Hadi inşallah, bakarsın olmuş. Kürt- Türk kardeşliği gelişmiş, Anadolu bir huzur yarımadası olmuş.
Bugün, sabah saat 7’ye gelirken şafak söküyor, ben de pencereyi açmakta, düşünmekteyim.
Ilık, hafif bir rüzgar şafağın beyaz atına binmiş esiyor.
Artık bahar düğün dernek gelmekte…
Ahmed Arif’in de dağlarına bahar gelmiştir memleketinin biliyorum. Benim beynimde de laleler, nergisler çimlenmiş, ağaçlar tomurlanmış, benim gibi aceleci bazı erik dalları çiçeğe bile durmuş; halayığı, beyi davul zurna Sultan-Nevruz’a hazırlanmakta iken, benim İflah olmaz romantik beynim de hayaller kurmakta.

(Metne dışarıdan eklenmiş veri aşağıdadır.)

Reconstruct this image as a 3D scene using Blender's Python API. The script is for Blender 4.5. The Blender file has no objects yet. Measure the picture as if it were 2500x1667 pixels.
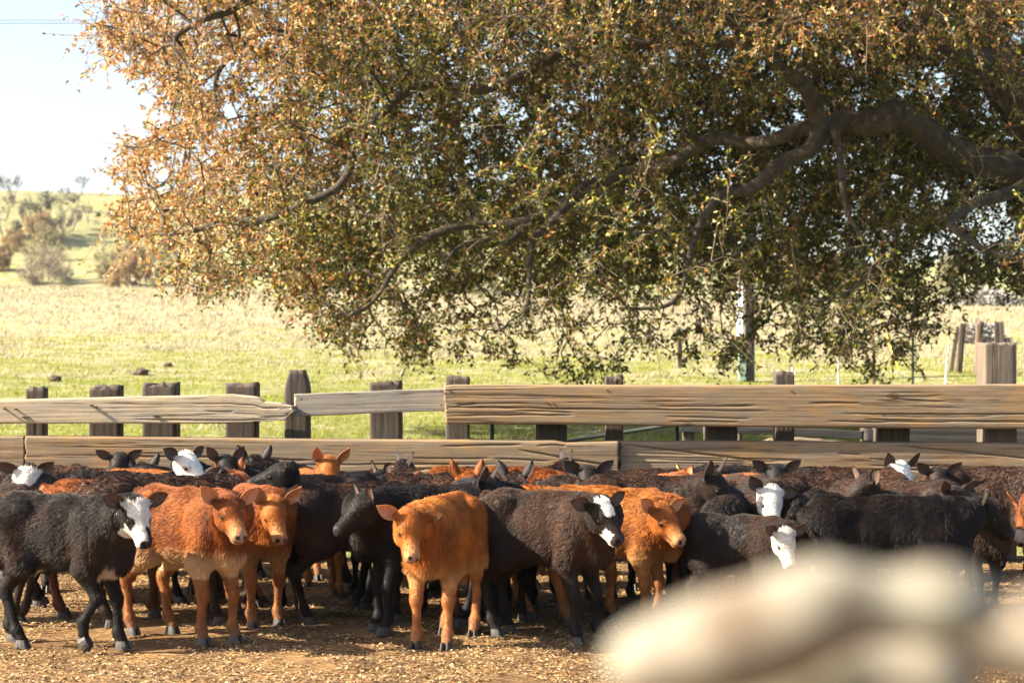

Bakmışsın diyorum kendi kendime, ‘Abbas yolcu iken, iyi niyetle, giderayak bir iz bırakayım’ demiş, ‘CIA’den emir falan almamış, has niyetle ‘barış güvercinliğine’ soyunmuştur.’ Bozuk saatin bile günde bir kez doğruyu göstermesi gibi o da hayatında bir kere olsun doğruyu göstermiştir.
Öteki desen, belki o da ikbali bırakmış, bir defalığına çıktığı damda, açıkta barış rüyası görmüş, tökezleye tökezleye, yarı gönüllü ‘barış’ istemiş, Türk-Kürt kardeşliği demiştir. Bence bu ikinci arkadaş ‘barış’ rüyası zor görür ya; neyse ne, benim ki hayal…
Değerli dostlar, sevgili okurlar, olmaz olmaz demeyin, olmaz yoktur, zor vardır. Bence bu barış olacak, olmalı da.
DEM’liler de (Has Kürtler de ) CHP’liler de ( Has Türkler de) korkmamalı! Mırın, kırın etmemeliler…
Bak Nevruz geliyor, biz de doğa gibi barışık yaşayalım, memleketin dağlarına da bahar getirelim, bu çirkin herifi de kodesten çıkaralım demeliler vesselam.